Leadership is the discipline of helping people move through discomfort without losing direction. And that requires something many organizations are struggling to reclaim: The ability to disagree without destabilizing the entire room.
A tip
This week I was preparing a submission for a talk I’m hoping to give in the fall that will be discussing Influence. At the same time, my inbox surfaced a story about the power of asking for a small favor which is sometimes termed “The Ben Franklin Effect”.
This is actually, one of my favorite “go-to” Influence moves as a project manager.
The psychological effect is a person is more likely to behave positively toward you when they have done you a favor.
The tip is - if you have a stakeholder you are hoping to have support from, think about what you can ask them to support you in.

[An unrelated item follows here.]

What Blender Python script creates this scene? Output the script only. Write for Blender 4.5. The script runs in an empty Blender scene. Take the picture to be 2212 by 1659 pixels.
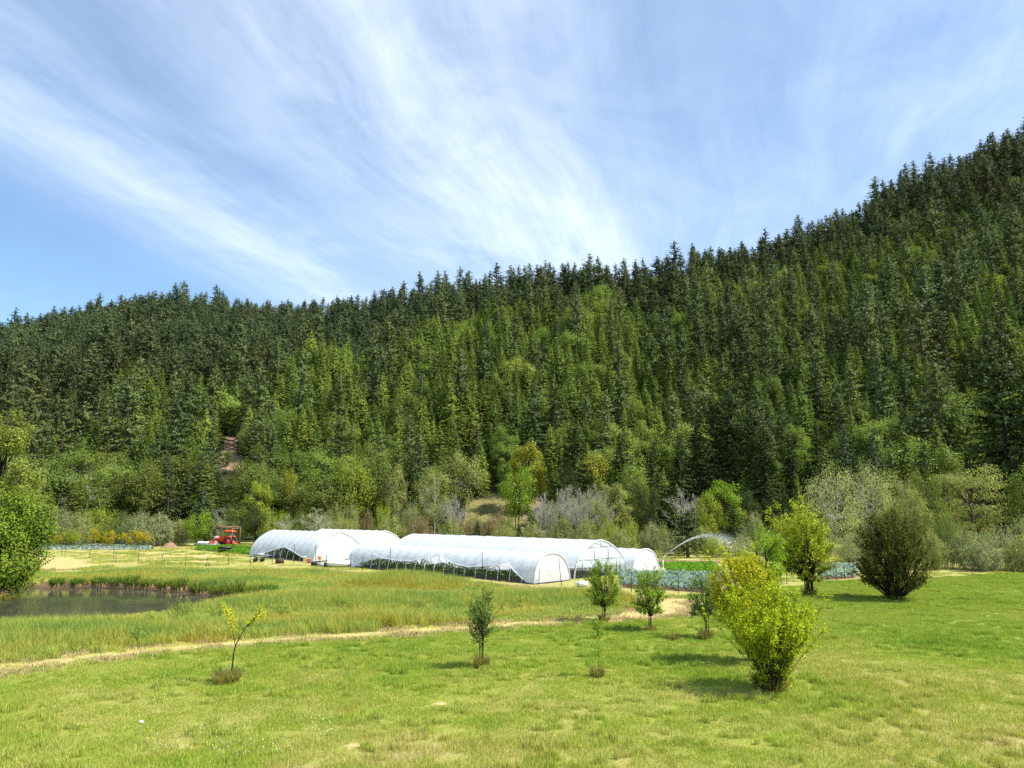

Engineer a favor you need from them and see how their support will swing behind you after they complete it.
A lesson
Your missing leadership skill might just be: intentional thinking.
This week’s lesson comes to us from Bridgit Norris who highlights something that every generalist project manager should take note of:
There is a difference between processing information and thinking. This distinction matters more in 2026 than it has at any point in the last two decades.
Processing is what happens when you consume a dashboard, respond to a Slack, absorb an AI-generated summary, scan a feed, react to a signal. It feels like thinking. It produces decisions. But it is fundamentally reactive. You are responding to what comes in.
What are you performing in your leadership because it is reactive? Are you making deliberate choices toward a strategic outcome? Or reactive choices in response to consumption of information.
And Bridgit offers a simple solution:
The leaders I have watched make the clearest decisions in the last eighteen months share one characteristic. They have a practice of deliberate input deprivation. Not a retreat. Not a digital detox. A regular, structural commitment to creating space where they are not responding to anything, and can therefore think about everything.
As an organization, I think this is a commitment to revisiting and reorienting to strategy as part of organizational rhythm.
It’s creating meetings where more questions are asked and discussed than data presented.
It is building cultures that surface valuable observations from the depths of the company frontlines.
The question is not whether you have time for it.
The question is whether you can afford what happens when you don’t.